The Reston Chlorofluorocarbon Laboratory

Analytical Procedures for SF5CF3 and CFC-13

The four tracers are determined in the laboratory. The tracers are concentrated on a trap, then released and analyzed by a gas chromatography procedure with an ECD detector. This section describes details of the measurements, including the apparatus for measuring concentrations of the four tracers. The ground waters are equilibrated with a nitrogen headspace in the field, the extracted gases are transferred into 120 ml glass bottles in a 2 liter beaker filled with ground water and capped under water in the field. The procedure for removing the gas samples from the bottles and injecting them into the GC is described below. The measurement procedure, blanks, standardization and calibration procedures, and instrument stability are also given.

Extraction and Measurement of SF5CF3, CFC-13, SF6 and CFC-12

The GC-ECD analytical system was designed to measure concentrations of SF6, CFC-13, SF5CF3 and CFC-12 in gas samples ranging in volume from 6µL to hundreds of mL.


The high concentration segment of the system includes the sample selector valve V-1, and valve V-2 that has two calibrated loops. Standards, blanks, and samples can be injected into the loops though a Nafion® drier or a trap that removes both water and CO2. The sample can be directly injected into the analytical column or the sample can be trapped in trap 2 (V-5) cooled to -70°C in an ethanol-dry ice bath. After trapping, trap 2 is closed and heated to 95°C. The sample then is injected into the pre-column and column by first turning valve V-6 followed by opening the trap. Trap 2 is 15 cm long with diameter of 0.3175 cm, and is packed with 6 cm of Porasil C® and 6 cm of Porapak T® separated with glass wool.

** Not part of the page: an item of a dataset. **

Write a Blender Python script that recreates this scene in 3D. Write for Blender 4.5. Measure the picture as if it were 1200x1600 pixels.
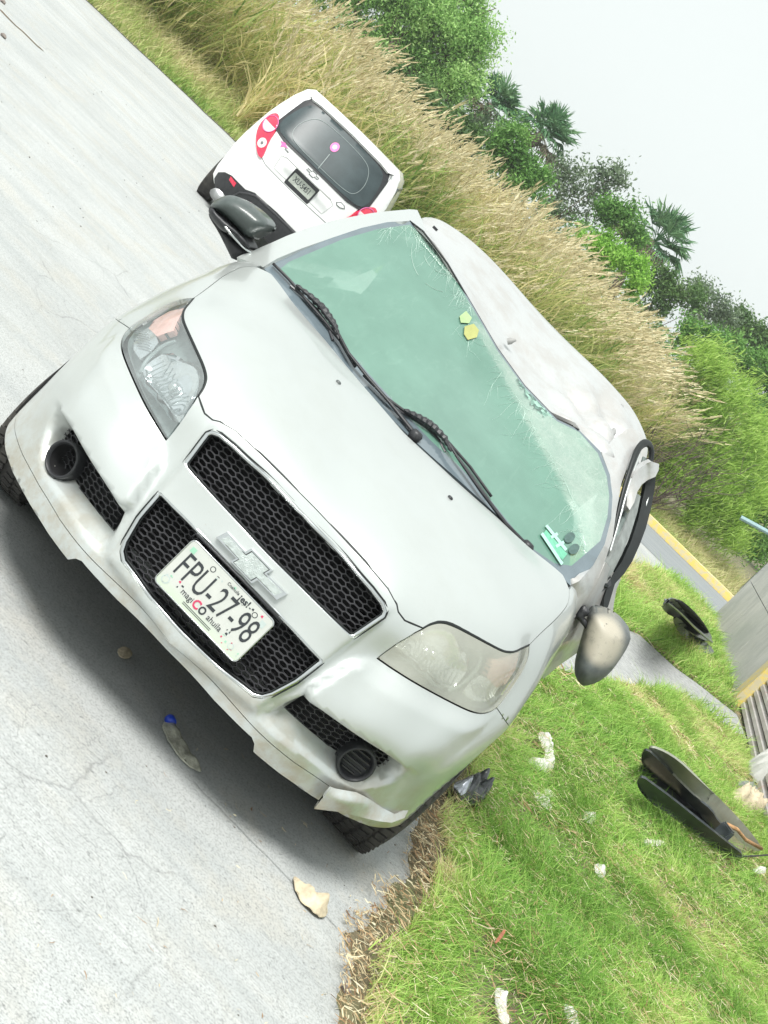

Environmental concentrations of the tracers are injected into the analytical system through selector valve V-3. Air and headspace samples are injected by syringe through a trap that removes both the moisture and CO2. The tracers are trapped on a 1m, 0.3175 cm diameter stainless steel trap packed with Porapak Q® immersed in an ethanol-dry ice bath at -70°C. After trapping the sample in Trap 1, V-3 is turned to position 4 which allows N2 to pass trough the trap at 60 cm3 per minute for two minutes to remove all the trapped O2. Valve V-3 is turned and Trap 2 is opened. Trap 1 then is placed in 95°C water releasing the tracers which then are transferred to the -70°C cooled trap 2. This step transfers the tracers from the larger to the smaller trap in about 1 minute. Trap 2 is closed, placed in 95°C water, V-6 is turned, and then trap 2 is opened, injecting the tracers through the pre-column into the column and the electron capture detector. Both the pre-column and column are of 0.3175 cm diameter stainless steel tubing; all other tubing of the system is 0.158 cm diameter stainless steel. The pre-column is 30cm long and packed with washed 60-80 mesh 5 angstrom molecular sieve (Alltech). The column is 3 m long and packed with 60-80 mesh Carbograph 1AC coated with 1% AT-1000 (Alltech). The ultra pure N2 carrier flow is 30 cm3 per minute. The GC oven is maintained at 65°C and the ECD at 265°C. The analytical time is about 7 minutes per sample.

Calibration of Analytical System

The instrument is calibrated using a blank, and various volumes of a NOAA standard air with known CFC-12 and SF6 concentrations. A gravimetric standard was prepared from pure SF5CF3 and SF6 and diluted with ultra-pure N2. The dilution factor was confirmed by checking the prepared standard with a 1000 pptv Scott Master Gas Standard. The concentrations of the SF5CF3 were calculated in archived air standards and were consistent with the atmospheric mixing ratios of SF5CF3 reported by Sturges et al. [2000]. Since there is no primary CFC-13 standard, an atmospheric concentration of 4 pptv in 1998 clean air [Houghton et al., 2001] was assumed, and all measurements were normalized to this 1998 clean air concentration.

Precision and Accuracy of Measurements

Standard deviations of about 3 percent were routinely obtained for repeated measurements of standards. The calibrations were nearly linear within the measuring range. The analytical precision of the water analyses was about 20 percent near the detection limit of about 0.005 pptv of SF5CF3 in 1970 air, and about 5 percent for ground water recharged after 1985.